DOL ARB Clarifies Broad Scope of Protected Conduct for SOX Whistleblowers in Sylvester v. Parexel International LLC

Image via Wikipedia

The DOL Administrative Review Board has issued a very significant en banc decision on the whistleblower provision of the Sarbanes-Oxley Act (SOX) that significantly strengthens the statute by clarifying the broad scope of protected conduct.  The ARB’s opinion in Sylvester v. Parexel International LLC, ARB No. 07-123, ALJ Nos. 2007-SOX-039, 042 (May 25, 2011) represents a substantial departure from the extraordinarily narrow construction of SOX in the opinions issued by the ARB appointed by Secretary Chao.  Read in conjunction with the ARB’s recent Johnson v.
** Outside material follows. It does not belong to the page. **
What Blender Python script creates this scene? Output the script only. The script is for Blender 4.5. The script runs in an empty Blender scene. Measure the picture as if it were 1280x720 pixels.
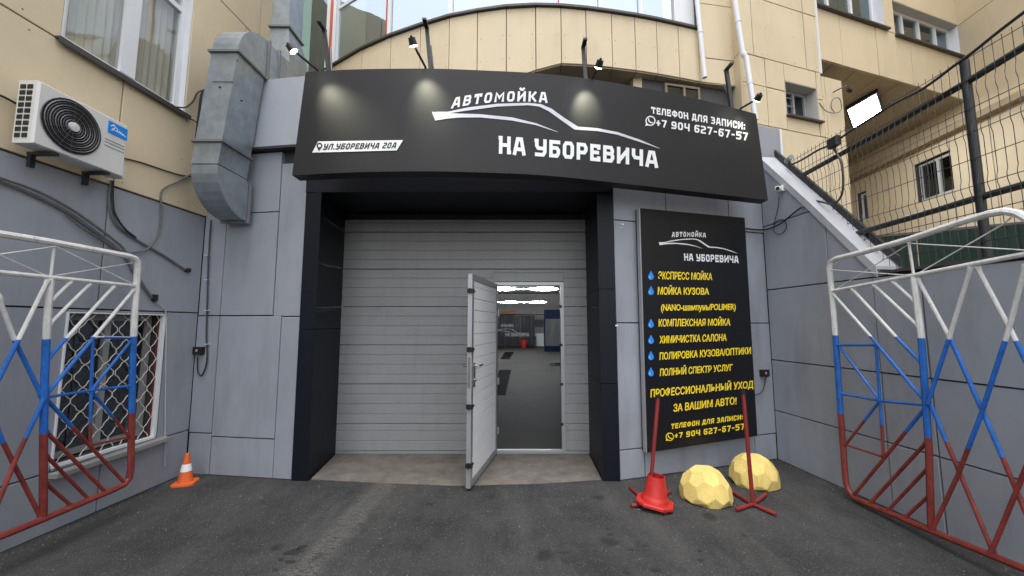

Siemens Bldg. Techs. decision broadening the scope of SOX coverage and the recent Dodd-Frank amendments to SOX (exempting SOX whistleblower claims from mandatory arbitration, clarifying that SOX claims can be tried before a jury, broadening the scope of coverage, and increasing the statute of limitations), SOX is becoming a robust remedy for whistleblowers.  The primary effect of Sylvester will be a significant increase in the number of SOX retaliation claims that get past motions to dismiss and motions for summary judgment.  The ARB has now removed ridiculous hoops that SOX complainants were required to jump through, which hoops were plainly inconsistent with the plain meaning of the statute.  And the decision will enable OSHA to rule for more complainants during the investigative stage.  Hopefully, federal courts will accord Chevron deference to the decision.  The ARB held:

  1. Twombly/Iqbal heightened pleading standards do not apply to SOX claims initiated with OSHA.
  2. A complainant need only express a “reasonable belief” of a violation to engage in SOX-protected activity,
  3. The reasonable belief standard requires an examination of the reasonableness of a complainant’s beliefs, but not whether the complainant actually communicated the reasonableness of those beliefs to management or the authorities.
  4. Protected activity need not describe an actual violation of law.  A whistleblower complaint concerning a violation about to be committed is protected as long as the employee reasonably believes that the violation is likely to happen. Such a belief must be grounded in facts known to the employee, but the employee need not wait until a law has actually been broken to safely register his or her concern and consistent with this line of authority, an employee’s whistleblower communication is protected where based on a reasonable, but mistaken, belief that the employer’s conduct constitutes a violation of one of the six enumerated categories of law under Section 806.
  5. The holding in Platone that an employee’s communication must “definitively and specifically” relate to the listed categories of fraud or securities violation under Section 806 “has evolved into an inappropriate test and is often applied too strictly.”  Instead, the focus should be on whether the employee reported conduct that he or she reasonablybelieves constituted a violation of federal law.
  6. SOX protected conduct is not limited to disclosures about shareholder fraud and instead includes disclosures about mail fraud, fraud by wire, radio, or television, and bank fraud.  When an entity engages in mail fraud, wire fraud, or any of the six enumerated categories of violations set forth in Section 806, it does not necessarily engage in immediate shareholder fraud. Instead, the violation may be one which, standing alone, is prohibited by law, and the violation may be merely one step in a process leading to shareholder fraud.  Additionally, a reasonable belief about a violation of “any rule or regulation of the Securities and Exchange Commission” could encompass a situation in which the violation, if committed, is completely devoid of any type of fraud.
  7. A SOX complainant need not establish the various elements of criminal fraud to prevail on a Section 806 complaint.  A complainant can have an objectively reasonable belief of a violation of the laws in Section 806, i.e., engage in protected activity under Section 806, even if the complainant fails to allege, prove, or approximate specific elements of fraud, which would be required under a fraud claim against the defrauder directly. In other words, a complainant can engage in protected activity under Section 806 even if he or she fails to allege or prove materiality, scienter, reliance, economic loss, or loss causation.  The purposes of the whistleblower protection provision will be thwarted if a complainant must, to engage in protected activity, allege, prove, or approximate that the reported irregularity or misstatement satisfies securities law “materiality” standards, was done intentionally, was relied upon by shareholders, and that shareholders suffered a loss because of the irregularity.

There are two concurring opinions.  Judges Corchado and Royce opine that thePlatone “definitive and specific requirement” is incompatible with the plain meaning of the statute and therefore should be abandoned.  Judge Brown opines that (i) Rule 12(b)(6) does not apply to SOX complaints, but ALJs can use OALJ summary decision procedure (29 C.F.R. § 18.40) to test the sufficiency of the complainant’s evidence; (ii) the Platone “definitive and specific requirement” should not be applied to SOX but the complainant must establish a basis for concluding that the employer’s conduct of concerns relates to the laws listed under Section 806; (iii) violations of SOX need not relate to fraud against shareholders; and (iv) a SOX complainant alleging that he disclosed shareholder fraud need not prove the specific elements of fraud.